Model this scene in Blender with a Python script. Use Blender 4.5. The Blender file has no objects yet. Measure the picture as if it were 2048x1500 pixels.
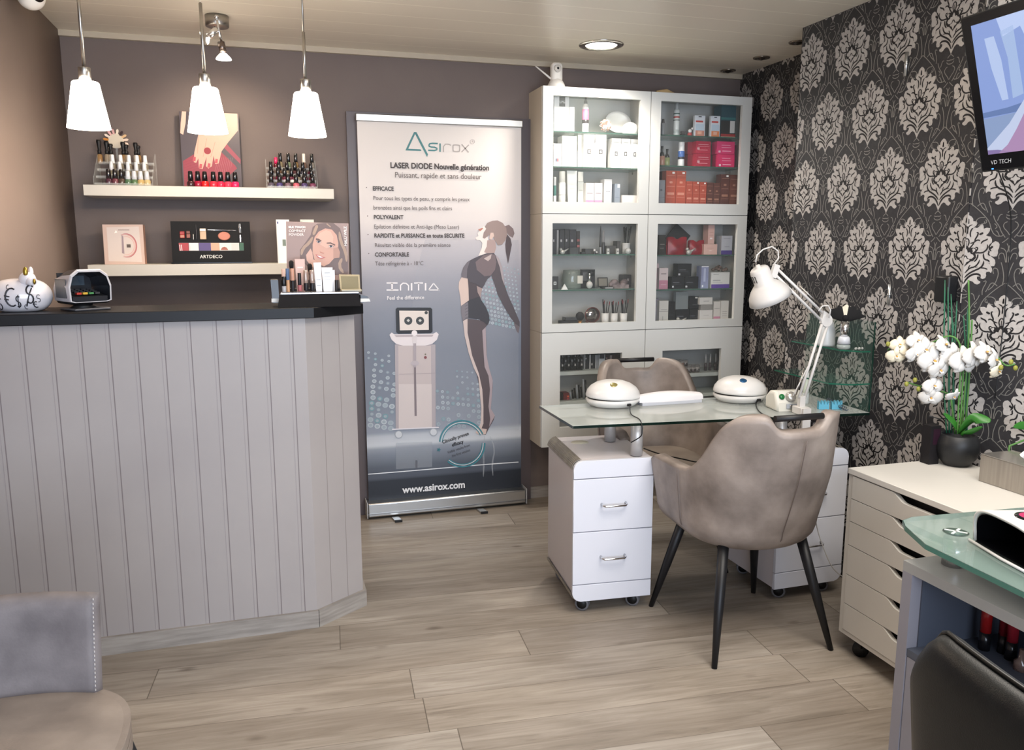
import bpy, bmesh, math, random
from mathutils import Vector, Matrix, noise
from mathutils.geometry import tessellate_polygon
random.seed(7)
S = bpy.context.scene
C = S.collection
PI = math.pi
# ------------------------------------------------------------------ camera
FPX, CAMH = 1610.0, 1.42                       # focal length in pixels of the 2048x1500 frame, eye height
def _basis():
    d = Vector(((535 - 1024) / FPX, (488 - 750) / FPX, 1.0)).normalized()
    x = Vector(((6500 - 1024) / FPX, (480 - 750) / FPX, 1.0))
    x = (x - d * x.dot(d)).normalized()
    z = x.cross(d)
    if z.y > 0: z = -z
    return x, d, z
BX, BY, BZ = _basis()                          # world axes seen in (right, down, forward)
def ray(px, py):
    c = Vector(((px - 1024) / FPX, (py - 750) / FPX, 1.0))
    return Vector((BX.dot(c), BY.dot(c), BZ.dot(c)))
def P(px, py, ax, val):                        # where the line of sight of a photo point meets a plane x/y/z = val
    d = ray(px, py); i = 'xyz'.index(ax)
    t = (val - (CAMH if i == 2 else 0.0)) / d[i]
    return Vector((0, 0, CAMH)) + d * t
cam_d = bpy.data.cameras.new('camera')
cam = bpy.data.objects.new('camera', cam_d); C.objects.link(cam)
cam_d.sensor_fit = 'HORIZONTAL'; cam_d.sensor_width = 36.0; cam_d.lens = FPX / 2048 * 36.0
cam_d.clip_start = 0.05; cam_d.clip_end = 60
M = Matrix(((BX.x, -BX.y, -BX.z), (BY.x, -BY.y, -BY.z), (BZ.x, -BZ.y, -BZ.z)))
cam.matrix_world = Matrix.Translation((0, 0, CAMH)) @ M.to_4x4()
S.camera = cam
# ------------------------------------------------------------------ exposure, world, big lights
S.view_settings.view_transform = 'Standard'; S.view_settings.look = 'None'
S.view_settings.exposure = 0.44; S.view_settings.gamma = 1.0
S.view_settings.use_curve_mapping = False
S.cycles.use_denoising = True
S.cycles.max_bounces = 8; S.cycles.diffuse_bounces = 4; S.cycles.glossy_bounces = 4
S.cycles.transmission_bounces = 8; S.cycles.transparent_max_bounces = 12
S.cycles.caustics_reflective = False; S.cycles.caustics_refractive = False
S.cycles.sample_clamp_indirect = 6.0
W = bpy.data.worlds.new('world'); S.world = W; W.use_nodes = True
wb = W.node_tree.nodes['Background']; wb.inputs[0].default_value = (0.72, 0.84, 1.0, 1); wb.inputs[1].default_value = 1.6
def lamp(name, kind, loc, power, color, rot=(0, 0, 0), **kw):
    d = bpy.data.lights.new(name, kind); d.energy = power; d.color = color
    for k, v in kw.items(): setattr(d, k, v)
    o = bpy.data.objects.new(name, d); C.objects.link(o); o.location = loc; o.rotation_euler = rot
    return o
def aim(o, target):
    o.rotation_euler = (Vector(target) - o.location).to_track_quat('-Z', 'Y').to_euler()
# daylight coming through the shop window behind the photographer
sunw = lamp('window_daylight', 'AREA', (0.55, -1.78, 1.35), 105, (0.74, 0.84, 1.0), (math.radians(90), 0, 0), shape='RECTANGLE', size=2.9, size_y=2.2)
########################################
Reproduce the full listing faithfully, but do not carry over any pictures.

▶ _THE SOLUTION_
Model this scene in Blender with a Python script. Use Blender 4.5. The Blender file has no objects yet. Measure the picture as if it were 2048x1500 pixels.
import bpy, bmesh, math, random
from mathutils import Vector, Matrix, noise
from mathutils.geometry import tessellate_polygon
random.seed(7)
S = bpy.context.scene
C = S.collection
PI = math.pi
# ------------------------------------------------------------------ camera
FPX, CAMH = 1610.0, 1.42                       # focal length in pixels of the 2048x1500 frame, eye height
def _basis():
    d = Vector(((535 - 1024) / FPX, (488 - 750) / FPX, 1.0)).normalized()
    x = Vector(((6500 - 1024) / FPX, (480 - 750) / FPX, 1.0))
    x = (x - d * x.dot(d)).normalized()
    z = x.cross(d)
    if z.y > 0: z = -z
    return x, d, z
BX, BY, BZ = _basis()                          # world axes seen in (right, down, forward)
def ray(px, py):
    c = Vector(((px - 1024) / FPX, (py - 750) / FPX, 1.0))
    return Vector((BX.dot(c), BY.dot(c), BZ.dot(c)))
def P(px, py, ax, val):                        # where the line of sight of a photo point meets a plane x/y/z = val
    d = ray(px, py); i = 'xyz'.index(ax)
    t = (val - (CAMH if i == 2 else 0.0)) / d[i]
    return Vector((0, 0, CAMH)) + d * t
cam_d = bpy.data.cameras.new('camera')
cam = bpy.data.objects.new('camera', cam_d); C.objects.link(cam)
cam_d.sensor_fit = 'HORIZONTAL'; cam_d.sensor_width = 36.0; cam_d.lens = FPX / 2048 * 36.0
cam_d.clip_start = 0.05; cam_d.clip_end = 60
M = Matrix(((BX.x, -BX.y, -BX.z), (BY.x, -BY.y, -BY.z), (BZ.x, -BZ.y, -BZ.z)))
cam.matrix_world = Matrix.Translation((0, 0, CAMH)) @ M.to_4x4()
S.camera = cam
# ------------------------------------------------------------------ exposure, world, big lights
S.view_settings.view_transform = 'Standard'; S.view_settings.look = 'None'
S.view_settings.exposure = 0.44; S.view_settings.gamma = 1.0
S.view_settings.use_curve_mapping = False
S.cycles.use_denoising = True
S.cycles.max_bounces = 8; S.cycles.diffuse_bounces = 4; S.cycles.glossy_bounces = 4
S.cycles.transmission_bounces = 8; S.cycles.transparent_max_bounces = 12
S.cycles.caustics_reflective = False; S.cycles.caustics_refractive = False
S.cycles.sample_clamp_indirect = 6.0
W = bpy.data.worlds.new('world'); S.world = W; W.use_nodes = True
wb = W.node_tree.nodes['Background']; wb.inputs[0].default_value = (0.72, 0.84, 1.0, 1); wb.inputs[1].default_value = 1.6
def lamp(name, kind, loc, power, color, rot=(0, 0, 0), **kw):
    d = bpy.data.lights.new(name, kind); d.energy = power; d.color = color
    for k, v in kw.items(): setattr(d, k, v)
    o = bpy.data.objects.new(name, d); C.objects.link(o); o.location = loc; o.rotation_euler = rot
    return o
def aim(o, target):
    o.rotation_euler = (Vector(target) - o.location).to_track_quat('-Z', 'Y').to_euler()
# daylight coming through the shop window behind the photographer
sunw = lamp('window_daylight', 'AREA', (0.55, -1.78, 1.35), 105, (0.74, 0.84, 1.0), (math.radians(90), 0, 0), shape='RECTANGLE', size=2.9, size_y=2.2)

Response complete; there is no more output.